William Bartram was weary. Days of travel in sweltering July heat had fatigued the horses and men in his caravan. Moreover, they had been tormented from sunrise to sunset every day by hordes of biting flies. The necks and shoulders of the horses dripped blood from the piercing bites, and on a man’s skin the bite was like the prick of a red-hot needle. The cloud of flies was so thick it obscured the path ahead and slowed the company’s progress. Oppressed by the heat and stinging flies, the caravan halted at noon on the crest of a ridge in an airy grove of soaring longleaf pines. Here they found a little respite when a dark cloud veiled the burning sun. Then they were enveloped by a violent thunderstorm and soaked by a deluge of rain. By evening, the tempest passed and they collected pine knots and firewood to light the camp, dry their clothes, and warm them during the night.

The next day was cool and pleasant, and Bartram was cheerful and invigorated. His exertions on this journey were more than worth it to him. William Bartram was the son of John Bartram of Philadelphia. Like his father, he was a botanist who traveled widely. He was on an expedition to explore the Carolinas, Florida, and Georgia. Traveling westward across central Georgia, his caravan was now poised to enter the Creek Confederacy. The year was 1777. The territory ahead, across the Chata Uche River, would later become the state of Alabama.
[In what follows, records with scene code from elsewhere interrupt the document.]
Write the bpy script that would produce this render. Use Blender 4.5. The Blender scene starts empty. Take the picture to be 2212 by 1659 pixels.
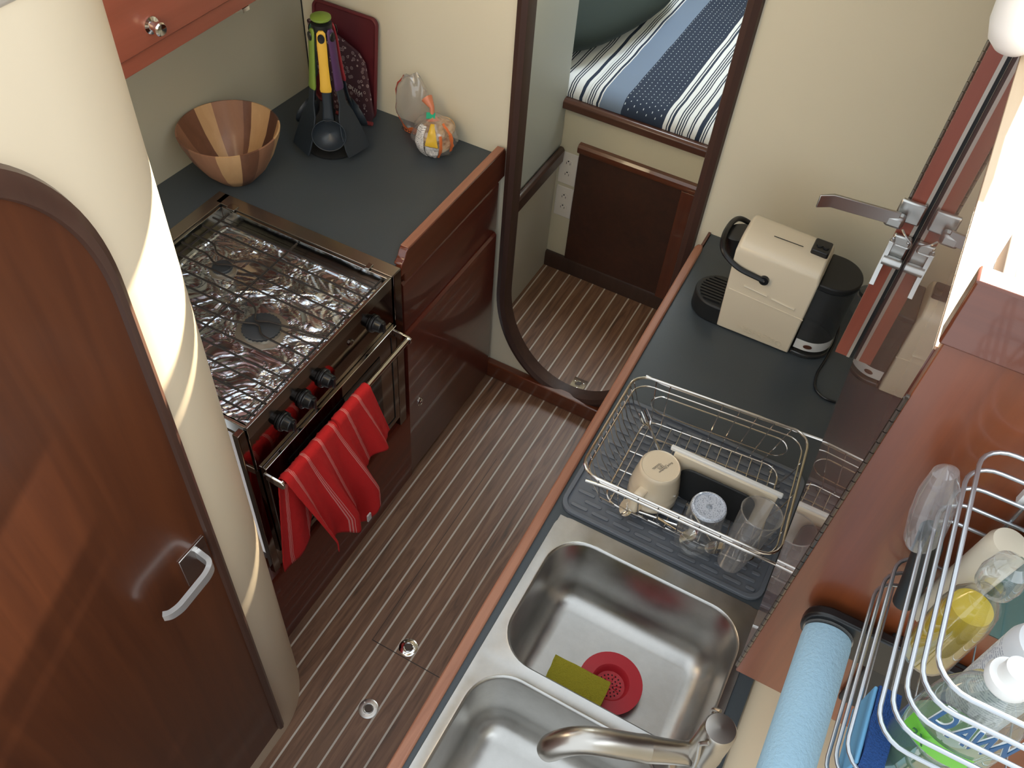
import bpy, bmesh, math, random
from mathutils import Vector, Matrix, noise
random.seed(7)
S = bpy.context.scene; COL = S.collection
PI = math.pi
# ------------------------------------------------------------ camera
cam = bpy.data.cameras.new('camera'); co = bpy.data.objects.new('camera', cam); COL.objects.link(co); S.camera = co
cam.sensor_width = 36; cam.lens = 1909.1 / 2212 * 36; cam.clip_start = 0.02
R0 = Vector((0.87987876, 0.47065126, 0.06558026)); R1 = Vector((0.39568189, -0.64921136, -0.64958483)); R2 = Vector((-0.26315247, 0.59750482, -0.75745546))
m = Matrix((R0, -R1, -R2)).transposed().to_4x4(); m.translation = (0, 0, 2.36); co.matrix_world = m
# ------------------------------------------------------------ light
S.view_settings.view_transform = 'Standard'; S.view_settings.look = 'None'; S.view_settings.gamma = 1; S.view_settings.use_curve_mapping = False
S.view_settings.exposure = 0.38
W = bpy.data.worlds.new('sky'); S.world = W; W.use_nodes = True
bg = W.node_tree.nodes['Background']; bg.inputs[0].default_value = (0.88, 0.95, 1.0, 1); bg.inputs[1].default_value = 1.15
def sun(d, strength, color, angle):
    l = bpy.data.lights.new('sun', 'SUN'); l.energy = strength; l.color = color; l.angle = math.radians(angle)
    o = bpy.data.objects.new('sun', l); COL.objects.link(o); o.rotation_euler = Vector(d).to_track_quat('Z', 'Y').to_euler(); return o
sun((0.045, 0.82, 0.50), 32, (1.0, 0.88, 0.68), 1.0)
def area(loc, rot, sx, sy, e, color=(1, 1, 1)):
    l = bpy.data.lights.new('daylight', 'AREA'); l.shape = 'RECTANGLE'; l.size = sx; l.size_y = sy; l.energy = e; l.color = color
    o = bpy.data.objects.new('daylight', l); COL.objects.link(o); o.location = loc; o.rotation_euler = rot; return o
area((0.9, 0.4, 2.7), (0, math.radians(50), 0), 1.2, 1.6, 10, (0.86, 0.94, 1.0))      # saloon windows on the right
area((-0.85, 3.0, 1.95), (0, 0, 0), 0.5, 0.5, 8, (0.82, 0.93, 1.0))                   # deck hatch over the berth
# ------------------------------------------------------------ materials
MATS = {}
def mat(name, col=(0.5, 0.5, 0.5), rough=0.5, metal=0.0, **k):
    if name in MATS: return MATS[name]
    m = bpy.data.materials.new(name); m.use_nodes = True; b = m.node_tree.nodes['Principled BSDF']
    b.inputs['Base Color'].default_value = (*col, 1); b.inputs['Roughness'].default_value = rough; b.inputs['Metallic'].default_value = metal
    for q, v in k.items():
        n = {'coat': 'Coat Weight', 'coatr': 'Coat Roughness', 'trans': 'Transmission Weight', 'ior': 'IOR', 'alpha': 'Alpha', 'sheen': 'Sheen Weight', 'spec': 'Specular IOR Level', 'aniso': 'Anisotropic', 'sss': 'Subsurface Weight'}[q]
        b.inputs[n].default_value = v
    MATS[name] = m; return m
class N:
    """tiny node helper"""
    def __init__(s, m): s.m = m; s.t = m.node_tree; s.b = s.t.nodes['Principled BSDF']; s.tc = s.t.nodes.new('ShaderNodeTexCoord')
    def new(s, t, **k):
        n = s.t.nodes.new(t)
        for a, v in k.items(): setattr(n, a, v)
        return n
    def link(s, a, b): s.t.links.new(a, b)
    def scaled(s, sc, rot=(0, 0, 0)):
        mp = s.new('ShaderNodeMapping'); mp.inputs['Scale'].default_value = sc; mp.inputs['Rotation'].default_value = rot
        s.link(s.tc.outputs['Object'], mp.inputs[0]); return mp.outputs[0]
    def noise(s, vec, scale=5, detail=4, rough=.55, dist=0):
        n = s.new('ShaderNodeTexNoise'); n.inputs['Scale'].default_value = scale; n.inputs['Detail'].default_value = detail
        n.inputs['Roughness'].default_value = rough; n.inputs['Distortion'].default_value = dist; s.link(vec, n.inputs['Vector']); return n.outputs[0]
    def ramp(s, fac, stops, interp='LINEAR'):
        r = s.new('ShaderNodeValToRGB'); r.color_ramp.interpolation = interp; e = r.color_ramp.elements
        while len(e) > 1: e.remove(e[0])
        e[0].position = stops[0][0]; e[0].color = (*stops[0][1], 1)
        for p, c in stops[1:]: x = e.new(p); x.color = (*c, 1)
        s.link(fac, r.inputs[0]); return r.outputs[0]
    def math(s, op, a, b=None, c=None):
        n = s.new('ShaderNodeMath', operation=op)
        for i, v in enumerate((a, b, c)):
            if v is None: continue
            if isinstance(v, (int, float)): n.inputs[i].default_value = v
            else: s.link(v, n.inputs[i])
        return n.outputs[0]
    def xyz(s):
        n = s.new('ShaderNodeSeparateXYZ'); s.link(s.tc.outputs['Object'], n.inputs[0]); return n.outputs
    def mix(s, f, a, b):
        n = s.new('ShaderNodeMix', data_type='RGBA')
        if isinstance(f, (int, float)): n.inputs[0].default_value = f
        else: s.link(f, n.inputs[0])
        for i, v in ((6, a), (7, b)):
            if isinstance(v, tuple): n.inputs[i].default_value = (*v, 1)
            else: s.link(v, n.inputs[i])
        return n.outputs[2]
    def base(s, c): s.link(c, s.b.inputs['Base Color'])
    def rough(s, v): s.link(v, s.b.inputs['Roughness'])
    def bump(s, h, st=.3, d=.002):
        n = s.new('ShaderNodeBump'); n.inputs['Strength'].default_value = st; n.inputs['Distance'].default_value = d
        s.link(h, n.inputs['Height']); s.link(n.outputs[0], s.b.inputs['Normal'])
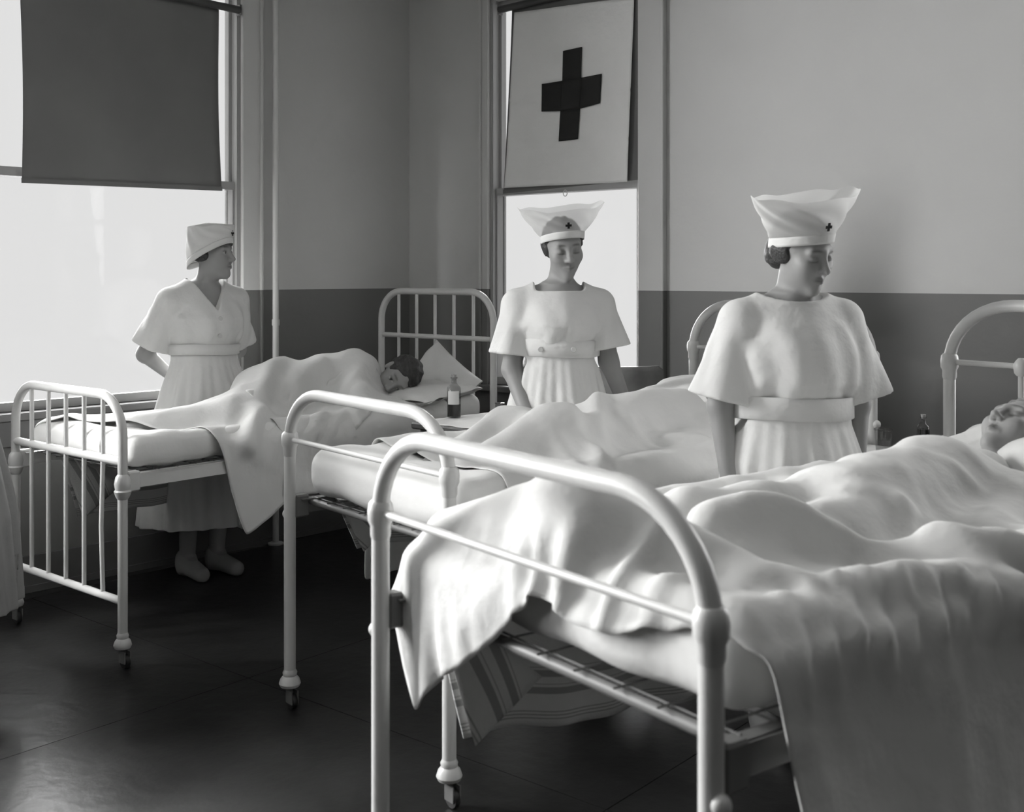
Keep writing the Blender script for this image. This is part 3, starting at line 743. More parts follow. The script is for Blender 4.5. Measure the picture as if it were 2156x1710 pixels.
def make_cap(e, hc, R, c):
    n = 96; T = lambda p: tuple(hc+R@np.array(p))
    zb = lambda y: c.get('z', .03)-c.get('tilt', .38)*y
    a0, b0 = (.093, .113) if c.get('closed') else (.0865, .104)
    vv, ff = [], []
    bh = c.get('band', .03)
    for j in range(5):
        for k in range(n):
            th = 2*math.pi*k/n; x, y = a0*math.cos(th), .014+b0*math.sin(th); g = 1+.004*(j in (0, 4))*-1
            vv.append(T((x*g+(.003*j/4)*math.cos(th), y*g, zb(y)+bh*j/4)))
    for j in range(4):
        for k in range(n): ff.append((j*n+k, j*n+(k+1) % n, (j+1)*n+(k+1) % n, (j+1)*n+k))
    cap = empty('cap', parent=e)
    o = mesh_obj('cap_band', vv, ff, COTTON, cap); o.modifiers.new('thickness', 'SOLIDIFY').thickness = .002
    vv, ff = [], []; m = 24
    for j in range(m+1):
        s = j/m; g = s**c.get('pow', .9)
        for k in range(n):
            th = 2*math.pi*k/n; ct, st = math.cos(th), math.sin(th)
            rx_ = a0+(c['wing']-a0)*g; ry_ = b0+(c['ry']-b0)*g
            x = rx_*(abs(ct)**(1-.25*s))*(1 if ct > 0 else -1); y = .014+ry_*st*(1-.25*s*abs(ct))
            z0 = zb(.014+b0*st)+bh; z1 = c['top']+c['horn']*abs(ct)**3+c.get('skew', 0)*ct
            sag = -c.get('sag', .02)*math.sin(math.pi*s)*abs(ct)**2*0
            z = z0+(z1-z0)*s+.004*math.sin(th*7+s*5)*s; r = .004*math.sin(th*9+s*9)*math.sin(math.pi*s)
            vv.append(T((x+r*ct, y+r*st+.012*s*math.sin(th*2+1), z)))
    for j in range(m):
        for k in range(n): ff.append((j*n+k, j*n+(k+1) % n, (j+1)*n+(k+1) % n, (j+1)*n+k))
    if c.get('closed'):
        vv.append(T((0, .02, c['top']+.02))); ff += [(m*n+k, m*n+(k+1) % n, len(vv)-1) for k in range(n)]
    o = mesh_obj('cap_veil', vv, ff, (c.get('mat') or VOILE) if not c.get('closed') else COTTON, cap)
    if c.get('closed'): o.modifiers.new('thickness', 'SOLIDIFY').thickness = .002
    # small cross on the front
    zc = zb(-.09)+bh+.02; s = .3; yy = .014-(b0+(c['ry']-b0)*.25)-.006; w_, l_ = .0045, .0125
    mb = MB()
    for (hx, hz) in ((l_, w_), (w_, l_)):
        P = [T((x, y, z)) for y in (yy-.001, yy+.001) for z in (zc-hz, zc+hz) for x in (-hx, hx)]
        mb.add(P, [(0, 1, 3, 2), (4, 6, 7, 5), (0, 4, 5, 1), (2, 3, 7, 6), (0, 2, 6, 4), (1, 5, 7, 3)])
    mb.build('cap_cross', CROSS, cap, smooth=False)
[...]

Bartram was delighted with the territory, arriving at the Creek town of Talasse on the Tallapoose River and proceeding west and south to Mobile. In his journal, he recorded scenes of a landscape we would scarcely recognize today. He wrote of expansive green savannas, native meadows, and broad plains of tall grass. He described open groves of “superb terebenthine pines” on the hills. Across south Alabama, he encountered “one vast flat grassy savanna, intersected with narrow forests on the banks of creeks, with longleaved pines scatteringly planted amongst the grass.”

This landscape was shaped by natural events and native cultures. Fires caused by lightning could sweep for miles through grassy savannas, hindered only by stream drainages. Indians also commonly burned woodlands to control brush and maintain open forests for game and hunting. As a result of frequent fire, the forest that existed was often lightly stocked and free of underbrush. Even the name “Alabama” is a Choctaw Indian word meaning “thicket clearers.” Indians also cleared a great amount of land for farming, periodically abandoning old fields and clearing new productive ones. Frequent burning kept the old fields open. When European settlers moved into Alabama in the 1820s, they continued these same practices of shifting agriculture and woods burning well into the 20th century.

This all changed in the 1920s when emphasis was placed on reforestation and fire prevention. Increasing urbanization further precluded fire from the landscape. Current land use and development have dramatically altered the “sylvan scene” recorded in the Travels of William Bartram, and without his account, we would not know how different this land once was.